> Available data:
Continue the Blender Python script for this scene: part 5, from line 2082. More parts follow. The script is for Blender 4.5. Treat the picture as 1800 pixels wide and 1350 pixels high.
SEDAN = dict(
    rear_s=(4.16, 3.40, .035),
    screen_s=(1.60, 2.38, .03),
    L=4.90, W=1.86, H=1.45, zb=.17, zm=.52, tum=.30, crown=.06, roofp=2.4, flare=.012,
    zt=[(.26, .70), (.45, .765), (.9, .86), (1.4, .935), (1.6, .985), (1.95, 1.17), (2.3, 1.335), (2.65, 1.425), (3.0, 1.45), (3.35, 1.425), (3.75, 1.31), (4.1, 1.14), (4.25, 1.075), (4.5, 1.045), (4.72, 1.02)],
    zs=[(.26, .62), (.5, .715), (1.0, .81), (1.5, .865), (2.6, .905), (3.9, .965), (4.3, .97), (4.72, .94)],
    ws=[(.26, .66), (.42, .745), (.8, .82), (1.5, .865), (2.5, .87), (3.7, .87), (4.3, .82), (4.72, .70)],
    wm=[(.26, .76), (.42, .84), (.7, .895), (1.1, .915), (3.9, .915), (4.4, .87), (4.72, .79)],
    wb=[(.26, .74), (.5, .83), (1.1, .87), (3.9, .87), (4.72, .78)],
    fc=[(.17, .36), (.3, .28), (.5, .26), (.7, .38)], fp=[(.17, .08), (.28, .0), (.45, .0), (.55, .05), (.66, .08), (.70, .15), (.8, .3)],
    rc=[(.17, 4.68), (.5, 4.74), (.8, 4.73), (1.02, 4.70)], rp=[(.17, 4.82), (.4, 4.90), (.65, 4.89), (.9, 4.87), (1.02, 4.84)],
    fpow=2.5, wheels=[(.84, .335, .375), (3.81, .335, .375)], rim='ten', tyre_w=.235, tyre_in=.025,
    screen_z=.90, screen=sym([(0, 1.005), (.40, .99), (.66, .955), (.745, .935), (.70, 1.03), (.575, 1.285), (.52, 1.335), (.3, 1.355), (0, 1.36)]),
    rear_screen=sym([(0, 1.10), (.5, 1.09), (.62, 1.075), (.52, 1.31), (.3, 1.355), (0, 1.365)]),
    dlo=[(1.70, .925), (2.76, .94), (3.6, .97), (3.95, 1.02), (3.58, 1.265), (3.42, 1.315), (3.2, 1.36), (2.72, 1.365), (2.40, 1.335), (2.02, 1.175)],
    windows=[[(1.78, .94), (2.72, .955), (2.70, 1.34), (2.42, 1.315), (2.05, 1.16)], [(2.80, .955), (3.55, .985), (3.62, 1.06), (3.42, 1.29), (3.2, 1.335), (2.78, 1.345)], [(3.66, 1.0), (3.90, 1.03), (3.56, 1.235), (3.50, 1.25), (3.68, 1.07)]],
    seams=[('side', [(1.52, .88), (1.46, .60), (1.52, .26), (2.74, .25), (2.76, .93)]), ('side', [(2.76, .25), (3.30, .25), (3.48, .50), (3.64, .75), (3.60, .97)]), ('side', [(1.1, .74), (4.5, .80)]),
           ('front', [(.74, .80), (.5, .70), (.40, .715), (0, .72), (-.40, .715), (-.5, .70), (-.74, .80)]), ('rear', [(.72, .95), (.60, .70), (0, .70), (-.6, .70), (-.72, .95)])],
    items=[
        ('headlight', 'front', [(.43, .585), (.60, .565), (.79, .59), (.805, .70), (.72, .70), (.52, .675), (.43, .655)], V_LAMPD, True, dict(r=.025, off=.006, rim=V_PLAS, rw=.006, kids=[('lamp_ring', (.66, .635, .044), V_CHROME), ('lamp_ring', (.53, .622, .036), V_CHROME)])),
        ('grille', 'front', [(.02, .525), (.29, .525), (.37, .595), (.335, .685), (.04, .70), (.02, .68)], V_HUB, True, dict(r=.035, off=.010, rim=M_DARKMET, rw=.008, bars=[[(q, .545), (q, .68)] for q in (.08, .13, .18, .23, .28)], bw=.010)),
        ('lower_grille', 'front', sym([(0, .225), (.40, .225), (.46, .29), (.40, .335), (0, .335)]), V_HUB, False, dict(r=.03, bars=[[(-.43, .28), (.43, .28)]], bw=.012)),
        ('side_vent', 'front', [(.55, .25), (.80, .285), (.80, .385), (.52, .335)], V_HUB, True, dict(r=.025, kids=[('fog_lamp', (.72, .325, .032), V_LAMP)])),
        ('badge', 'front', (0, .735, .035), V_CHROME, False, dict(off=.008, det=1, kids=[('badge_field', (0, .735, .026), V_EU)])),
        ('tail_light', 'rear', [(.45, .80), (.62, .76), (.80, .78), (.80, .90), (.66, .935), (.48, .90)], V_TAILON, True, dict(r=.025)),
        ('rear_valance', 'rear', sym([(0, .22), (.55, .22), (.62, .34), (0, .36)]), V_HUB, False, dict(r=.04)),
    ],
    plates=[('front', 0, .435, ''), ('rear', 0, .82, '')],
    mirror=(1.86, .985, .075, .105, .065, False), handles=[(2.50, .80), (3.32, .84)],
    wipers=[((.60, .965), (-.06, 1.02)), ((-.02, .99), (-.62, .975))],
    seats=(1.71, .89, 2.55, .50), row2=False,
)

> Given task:
Could you quote the material above in full, exactly as it stands?

> Response to this task:
Continue the Blender Python script for this scene: part 5, from line 2082. More parts follow. The script is for Blender 4.5. Treat the picture as 1800 pixels wide and 1350 pixels high.
SEDAN = dict(
    rear_s=(4.16, 3.40, .035),
    screen_s=(1.60, 2.38, .03),
    L=4.90, W=1.86, H=1.45, zb=.17, zm=.52, tum=.30, crown=.06, roofp=2.4, flare=.012,
    zt=[(.26, .70), (.45, .765), (.9, .86), (1.4, .935), (1.6, .985), (1.95, 1.17), (2.3, 1.335), (2.65, 1.425), (3.0, 1.45), (3.35, 1.425), (3.75, 1.31), (4.1, 1.14), (4.25, 1.075), (4.5, 1.045), (4.72, 1.02)],
    zs=[(.26, .62), (.5, .715), (1.0, .81), (1.5, .865), (2.6, .905), (3.9, .965), (4.3, .97), (4.72, .94)],
    ws=[(.26, .66), (.42, .745), (.8, .82), (1.5, .865), (2.5, .87), (3.7, .87), (4.3, .82), (4.72, .70)],
    wm=[(.26, .76), (.42, .84), (.7, .895), (1.1, .915), (3.9, .915), (4.4, .87), (4.72, .79)],
    wb=[(.26, .74), (.5, .83), (1.1, .87), (3.9, .87), (4.72, .78)],
    fc=[(.17, .36), (.3, .28), (.5, .26), (.7, .38)], fp=[(.17, .08), (.28, .0), (.45, .0), (.55, .05), (.66, .08), (.70, .15), (.8, .3)],
    rc=[(.17, 4.68), (.5, 4.74), (.8, 4.73), (1.02, 4.70)], rp=[(.17, 4.82), (.4, 4.90), (.65, 4.89), (.9, 4.87), (1.02, 4.84)],
    fpow=2.5, wheels=[(.84, .335, .375), (3.81, .335, .375)], rim='ten', tyre_w=.235, tyre_in=.025,
    screen_z=.90, screen=sym([(0, 1.005), (.40, .99), (.66, .955), (.745, .935), (.70, 1.03), (.575, 1.285), (.52, 1.335), (.3, 1.355), (0, 1.36)]),
    rear_screen=sym([(0, 1.10), (.5, 1.09), (.62, 1.075), (.52, 1.31), (.3, 1.355), (0, 1.365)]),
    dlo=[(1.70, .925), (2.76, .94), (3.6, .97), (3.95, 1.02), (3.58, 1.265), (3.42, 1.315), (3.2, 1.36), (2.72, 1.365), (2.40, 1.335), (2.02, 1.175)],
    windows=[[(1.78, .94), (2.72, .955), (2.70, 1.34), (2.42, 1.315), (2.05, 1.16)], [(2.80, .955), (3.55, .985), (3.62, 1.06), (3.42, 1.29), (3.2, 1.335), (2.78, 1.345)], [(3.66, 1.0), (3.90, 1.03), (3.56, 1.235), (3.50, 1.25), (3.68, 1.07)]],
    seams=[('side', [(1.52, .88), (1.46, .60), (1.52, .26), (2.74, .25), (2.76, .93)]), ('side', [(2.76, .25), (3.30, .25), (3.48, .50), (3.64, .75), (3.60, .97)]), ('side', [(1.1, .74), (4.5, .80)]),
           ('front', [(.74, .80), (.5, .70), (.40, .715), (0, .72), (-.40, .715), (-.5, .70), (-.74, .80)]), ('rear', [(.72, .95), (.60, .70), (0, .70), (-.6, .70), (-.72, .95)])],
    items=[
        ('headlight', 'front', [(.43, .585), (.60, .565), (.79, .59), (.805, .70), (.72, .70), (.52, .675), (.43, .655)], V_LAMPD, True, dict(r=.025, off=.006, rim=V_PLAS, rw=.006, kids=[('lamp_ring', (.66, .635, .044), V_CHROME), ('lamp_ring', (.53, .622, .036), V_CHROME)])),
        ('grille', 'front', [(.02, .525), (.29, .525), (.37, .595), (.335, .685), (.04, .70), (.02, .68)], V_HUB, True, dict(r=.035, off=.010, rim=M_DARKMET, rw=.008, bars=[[(q, .545), (q, .68)] for q in (.08, .13, .18, .23, .28)], bw=.010)),
        ('lower_grille', 'front', sym([(0, .225), (.40, .225), (.46, .29), (.40, .335), (0, .335)]), V_HUB, False, dict(r=.03, bars=[[(-.43, .28), (.43, .28)]], bw=.012)),
        ('side_vent', 'front', [(.55, .25), (.80, .285), (.80, .385), (.52, .335)], V_HUB, True, dict(r=.025, kids=[('fog_lamp', (.72, .325, .032), V_LAMP)])),
        ('badge', 'front', (0, .735, .035), V_CHROME, False, dict(off=.008, det=1, kids=[('badge_field', (0, .735, .026), V_EU)])),
        ('tail_light', 'rear', [(.45, .80), (.62, .76), (.80, .78), (.80, .90), (.66, .935), (.48, .90)], V_TAILON, True, dict(r=.025)),
        ('rear_valance', 'rear', sym([(0, .22), (.55, .22), (.62, .34), (0, .36)]), V_HUB, False, dict(r=.04)),
    ],
    plates=[('front', 0, .435, ''), ('rear', 0, .82, '')],
    mirror=(1.86, .985, .075, .105, .065, False), handles=[(2.50, .80), (3.32, .84)],
    wipers=[((.60, .965), (-.06, 1.02)), ((-.02, .99), (-.62, .975))],
    seats=(1.71, .89, 2.55, .50), row2=False,
)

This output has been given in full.